# What is needed
Would you copy out the whole listing exactly as given?

# Data segment
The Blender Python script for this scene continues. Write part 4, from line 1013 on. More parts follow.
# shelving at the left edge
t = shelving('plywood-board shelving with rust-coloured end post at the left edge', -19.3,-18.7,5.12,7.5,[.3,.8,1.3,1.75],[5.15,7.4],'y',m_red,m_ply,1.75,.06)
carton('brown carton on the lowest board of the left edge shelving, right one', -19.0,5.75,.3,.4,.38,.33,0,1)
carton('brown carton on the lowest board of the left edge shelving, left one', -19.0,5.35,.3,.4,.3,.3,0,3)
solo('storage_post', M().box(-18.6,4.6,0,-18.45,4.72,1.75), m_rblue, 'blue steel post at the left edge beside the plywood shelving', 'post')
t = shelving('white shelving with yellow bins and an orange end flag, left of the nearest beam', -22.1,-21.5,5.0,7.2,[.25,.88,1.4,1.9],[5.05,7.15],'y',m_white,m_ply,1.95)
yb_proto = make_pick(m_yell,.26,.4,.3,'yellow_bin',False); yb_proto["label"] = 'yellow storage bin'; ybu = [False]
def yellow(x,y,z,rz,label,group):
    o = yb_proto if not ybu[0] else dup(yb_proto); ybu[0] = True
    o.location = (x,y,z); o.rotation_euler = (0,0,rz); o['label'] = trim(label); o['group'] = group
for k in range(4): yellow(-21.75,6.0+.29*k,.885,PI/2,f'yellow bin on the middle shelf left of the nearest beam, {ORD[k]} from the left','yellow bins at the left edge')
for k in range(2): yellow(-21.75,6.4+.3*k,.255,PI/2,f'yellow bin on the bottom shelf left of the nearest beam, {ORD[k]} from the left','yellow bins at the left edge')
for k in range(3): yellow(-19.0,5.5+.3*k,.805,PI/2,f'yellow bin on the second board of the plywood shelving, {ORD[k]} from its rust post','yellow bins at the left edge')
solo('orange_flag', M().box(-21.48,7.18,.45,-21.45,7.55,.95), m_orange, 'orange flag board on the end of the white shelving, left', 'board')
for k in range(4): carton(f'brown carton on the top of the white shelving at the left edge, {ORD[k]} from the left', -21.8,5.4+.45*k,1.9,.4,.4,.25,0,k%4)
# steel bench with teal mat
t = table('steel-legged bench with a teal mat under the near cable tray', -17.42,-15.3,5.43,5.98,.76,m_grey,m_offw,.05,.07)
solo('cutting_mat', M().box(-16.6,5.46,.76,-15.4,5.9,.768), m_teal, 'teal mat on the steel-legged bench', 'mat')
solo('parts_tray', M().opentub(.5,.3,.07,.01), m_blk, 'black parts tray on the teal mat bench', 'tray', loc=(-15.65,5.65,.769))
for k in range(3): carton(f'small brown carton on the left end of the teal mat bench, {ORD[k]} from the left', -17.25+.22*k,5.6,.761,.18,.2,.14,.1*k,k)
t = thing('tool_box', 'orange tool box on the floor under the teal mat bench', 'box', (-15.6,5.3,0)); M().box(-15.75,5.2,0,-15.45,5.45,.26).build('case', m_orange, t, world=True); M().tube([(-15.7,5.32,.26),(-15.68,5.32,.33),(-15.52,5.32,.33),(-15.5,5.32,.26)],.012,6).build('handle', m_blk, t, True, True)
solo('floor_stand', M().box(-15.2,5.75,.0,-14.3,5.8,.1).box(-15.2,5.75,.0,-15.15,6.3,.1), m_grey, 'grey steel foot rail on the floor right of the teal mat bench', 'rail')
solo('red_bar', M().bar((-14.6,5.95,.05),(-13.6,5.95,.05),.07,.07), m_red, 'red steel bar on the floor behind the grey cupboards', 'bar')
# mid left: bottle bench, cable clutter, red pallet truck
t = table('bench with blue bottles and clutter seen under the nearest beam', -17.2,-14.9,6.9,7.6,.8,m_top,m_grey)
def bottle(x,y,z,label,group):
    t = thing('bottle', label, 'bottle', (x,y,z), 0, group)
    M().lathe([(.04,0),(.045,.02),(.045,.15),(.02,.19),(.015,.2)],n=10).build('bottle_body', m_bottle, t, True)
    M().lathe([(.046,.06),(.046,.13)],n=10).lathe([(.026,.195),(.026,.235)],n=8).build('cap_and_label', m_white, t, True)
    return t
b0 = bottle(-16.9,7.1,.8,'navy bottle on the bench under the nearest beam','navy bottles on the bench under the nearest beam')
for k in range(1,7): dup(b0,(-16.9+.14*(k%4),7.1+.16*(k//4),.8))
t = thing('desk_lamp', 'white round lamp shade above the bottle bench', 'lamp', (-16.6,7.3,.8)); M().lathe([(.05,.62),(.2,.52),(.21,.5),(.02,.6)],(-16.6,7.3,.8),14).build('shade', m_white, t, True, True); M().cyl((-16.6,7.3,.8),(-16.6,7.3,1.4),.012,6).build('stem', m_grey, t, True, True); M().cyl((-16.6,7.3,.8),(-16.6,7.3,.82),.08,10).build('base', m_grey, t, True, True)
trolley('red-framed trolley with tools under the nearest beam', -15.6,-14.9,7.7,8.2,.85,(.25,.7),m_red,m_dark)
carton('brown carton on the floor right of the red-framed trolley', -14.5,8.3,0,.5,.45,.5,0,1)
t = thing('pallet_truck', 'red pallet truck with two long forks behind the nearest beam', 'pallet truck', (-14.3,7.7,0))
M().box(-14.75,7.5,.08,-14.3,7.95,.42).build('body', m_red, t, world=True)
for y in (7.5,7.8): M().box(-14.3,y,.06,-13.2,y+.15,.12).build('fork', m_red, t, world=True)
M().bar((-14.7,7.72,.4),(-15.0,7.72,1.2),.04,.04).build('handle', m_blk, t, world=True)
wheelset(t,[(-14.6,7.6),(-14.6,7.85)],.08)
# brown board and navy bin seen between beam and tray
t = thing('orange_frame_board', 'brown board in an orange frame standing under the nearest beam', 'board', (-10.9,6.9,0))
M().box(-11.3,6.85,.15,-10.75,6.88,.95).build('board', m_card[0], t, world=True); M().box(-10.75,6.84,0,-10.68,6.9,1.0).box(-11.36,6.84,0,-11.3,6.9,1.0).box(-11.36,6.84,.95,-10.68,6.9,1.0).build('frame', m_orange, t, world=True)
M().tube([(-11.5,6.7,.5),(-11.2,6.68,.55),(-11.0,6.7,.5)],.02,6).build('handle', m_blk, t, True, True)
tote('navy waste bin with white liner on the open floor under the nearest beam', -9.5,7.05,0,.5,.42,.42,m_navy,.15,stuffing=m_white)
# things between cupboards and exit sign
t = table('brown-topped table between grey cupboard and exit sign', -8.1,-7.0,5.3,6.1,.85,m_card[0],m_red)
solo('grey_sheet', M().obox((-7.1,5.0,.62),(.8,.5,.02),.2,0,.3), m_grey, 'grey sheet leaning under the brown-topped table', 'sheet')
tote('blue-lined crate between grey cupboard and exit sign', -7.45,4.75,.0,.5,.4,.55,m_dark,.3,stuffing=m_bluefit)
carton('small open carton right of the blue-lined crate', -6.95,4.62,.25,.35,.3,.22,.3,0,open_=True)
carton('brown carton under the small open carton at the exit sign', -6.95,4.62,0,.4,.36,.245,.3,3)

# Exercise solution
The Blender Python script for this scene continues. Write part 4, from line 1013 on. More parts follow.
# shelving at the left edge
t = shelving('plywood-board shelving with rust-coloured end post at the left edge', -19.3,-18.7,5.12,7.5,[.3,.8,1.3,1.75],[5.15,7.4],'y',m_red,m_ply,1.75,.06)
carton('brown carton on the lowest board of the left edge shelving, right one', -19.0,5.75,.3,.4,.38,.33,0,1)
carton('brown carton on the lowest board of the left edge shelving, left one', -19.0,5.35,.3,.4,.3,.3,0,3)
solo('storage_post', M().box(-18.6,4.6,0,-18.45,4.72,1.75), m_rblue, 'blue steel post at the left edge beside the plywood shelving', 'post')
t = shelving('white shelving with yellow bins and an orange end flag, left of the nearest beam', -22.1,-21.5,5.0,7.2,[.25,.88,1.4,1.9],[5.05,7.15],'y',m_white,m_ply,1.95)
yb_proto = make_pick(m_yell,.26,.4,.3,'yellow_bin',False); yb_proto["label"] = 'yellow storage bin'; ybu = [False]
def yellow(x,y,z,rz,label,group):
    o = yb_proto if not ybu[0] else dup(yb_proto); ybu[0] = True
    o.location = (x,y,z); o.rotation_euler = (0,0,rz); o['label'] = trim(label); o['group'] = group
for k in range(4): yellow(-21.75,6.0+.29*k,.885,PI/2,f'yellow bin on the middle shelf left of the nearest beam, {ORD[k]} from the left','yellow bins at the left edge')
for k in range(2): yellow(-21.75,6.4+.3*k,.255,PI/2,f'yellow bin on the bottom shelf left of the nearest beam, {ORD[k]} from the left','yellow bins at the left edge')
for k in range(3): yellow(-19.0,5.5+.3*k,.805,PI/2,f'yellow bin on the second board of the plywood shelving, {ORD[k]} from its rust post','yellow bins at the left edge')
solo('orange_flag', M().box(-21.48,7.18,.45,-21.45,7.55,.95), m_orange, 'orange flag board on the end of the white shelving, left', 'board')
for k in range(4): carton(f'brown carton on the top of the white shelving at the left edge, {ORD[k]} from the left', -21.8,5.4+.45*k,1.9,.4,.4,.25,0,k%4)
# steel bench with teal mat
t = table('steel-legged bench with a teal mat under the near cable tray', -17.42,-15.3,5.43,5.98,.76,m_grey,m_offw,.05,.07)
solo('cutting_mat', M().box(-16.6,5.46,.76,-15.4,5.9,.768), m_teal, 'teal mat on the steel-legged bench', 'mat')
solo('parts_tray', M().opentub(.5,.3,.07,.01), m_blk, 'black parts tray on the teal mat bench', 'tray', loc=(-15.65,5.65,.769))
for k in range(3): carton(f'small brown carton on the left end of the teal mat bench, {ORD[k]} from the left', -17.25+.22*k,5.6,.761,.18,.2,.14,.1*k,k)
t = thing('tool_box', 'orange tool box on the floor under the teal mat bench', 'box', (-15.6,5.3,0)); M().box(-15.75,5.2,0,-15.45,5.45,.26).build('case', m_orange, t, world=True); M().tube([(-15.7,5.32,.26),(-15.68,5.32,.33),(-15.52,5.32,.33),(-15.5,5.32,.26)],.012,6).build('handle', m_blk, t, True, True)
solo('floor_stand', M().box(-15.2,5.75,.0,-14.3,5.8,.1).box(-15.2,5.75,.0,-15.15,6.3,.1), m_grey, 'grey steel foot rail on the floor right of the teal mat bench', 'rail')
solo('red_bar', M().bar((-14.6,5.95,.05),(-13.6,5.95,.05),.07,.07), m_red, 'red steel bar on the floor behind the grey cupboards', 'bar')
# mid left: bottle bench, cable clutter, red pallet truck
t = table('bench with blue bottles and clutter seen under the nearest beam', -17.2,-14.9,6.9,7.6,.8,m_top,m_grey)
def bottle(x,y,z,label,group):
    t = thing('bottle', label, 'bottle', (x,y,z), 0, group)
    M().lathe([(.04,0),(.045,.02),(.045,.15),(.02,.19),(.015,.2)],n=10).build('bottle_body', m_bottle, t, True)
    M().lathe([(.046,.06),(.046,.13)],n=10).lathe([(.026,.195),(.026,.235)],n=8).build('cap_and_label', m_white, t, True)
    return t
b0 = bottle(-16.9,7.1,.8,'navy bottle on the bench under the nearest beam','navy bottles on the bench under the nearest beam')
for k in range(1,7): dup(b0,(-16.9+.14*(k%4),7.1+.16*(k//4),.8))
t = thing('desk_lamp', 'white round lamp shade above the bottle bench', 'lamp', (-16.6,7.3,.8)); M().lathe([(.05,.62),(.2,.52),(.21,.5),(.02,.6)],(-16.6,7.3,.8),14).build('shade', m_white, t, True, True); M().cyl((-16.6,7.3,.8),(-16.6,7.3,1.4),.012,6).build('stem', m_grey, t, True, True); M().cyl((-16.6,7.3,.8),(-16.6,7.3,.82),.08,10).build('base', m_grey, t, True, True)
trolley('red-framed trolley with tools under the nearest beam', -15.6,-14.9,7.7,8.2,.85,(.25,.7),m_red,m_dark)
carton('brown carton on the floor right of the red-framed trolley', -14.5,8.3,0,.5,.45,.5,0,1)
t = thing('pallet_truck', 'red pallet truck with two long forks behind the nearest beam', 'pallet truck', (-14.3,7.7,0))
M().box(-14.75,7.5,.08,-14.3,7.95,.42).build('body', m_red, t, world=True)
for y in (7.5,7.8): M().box(-14.3,y,.06,-13.2,y+.15,.12).build('fork', m_red, t, world=True)
M().bar((-14.7,7.72,.4),(-15.0,7.72,1.2),.04,.04).build('handle', m_blk, t, world=True)
wheelset(t,[(-14.6,7.6),(-14.6,7.85)],.08)
# brown board and navy bin seen between beam and tray
t = thing('orange_frame_board', 'brown board in an orange frame standing under the nearest beam', 'board', (-10.9,6.9,0))
M().box(-11.3,6.85,.15,-10.75,6.88,.95).build('board', m_card[0], t, world=True); M().box(-10.75,6.84,0,-10.68,6.9,1.0).box(-11.36,6.84,0,-11.3,6.9,1.0).box(-11.36,6.84,.95,-10.68,6.9,1.0).build('frame', m_orange, t, world=True)
M().tube([(-11.5,6.7,.5),(-11.2,6.68,.55),(-11.0,6.7,.5)],.02,6).build('handle', m_blk, t, True, True)
tote('navy waste bin with white liner on the open floor under the nearest beam', -9.5,7.05,0,.5,.42,.42,m_navy,.15,stuffing=m_white)
# things between cupboards and exit sign
t = table('brown-topped table between grey cupboard and exit sign', -8.1,-7.0,5.3,6.1,.85,m_card[0],m_red)
solo('grey_sheet', M().obox((-7.1,5.0,.62),(.8,.5,.02),.2,0,.3), m_grey, 'grey sheet leaning under the brown-topped table', 'sheet')
tote('blue-lined crate between grey cupboard and exit sign', -7.45,4.75,.0,.5,.4,.55,m_dark,.3,stuffing=m_bluefit)
carton('small open carton right of the blue-lined crate', -6.95,4.62,.25,.35,.3,.22,.3,0,open_=True)
carton('brown carton under the small open carton at the exit sign', -6.95,4.62,0,.4,.36,.245,.3,3)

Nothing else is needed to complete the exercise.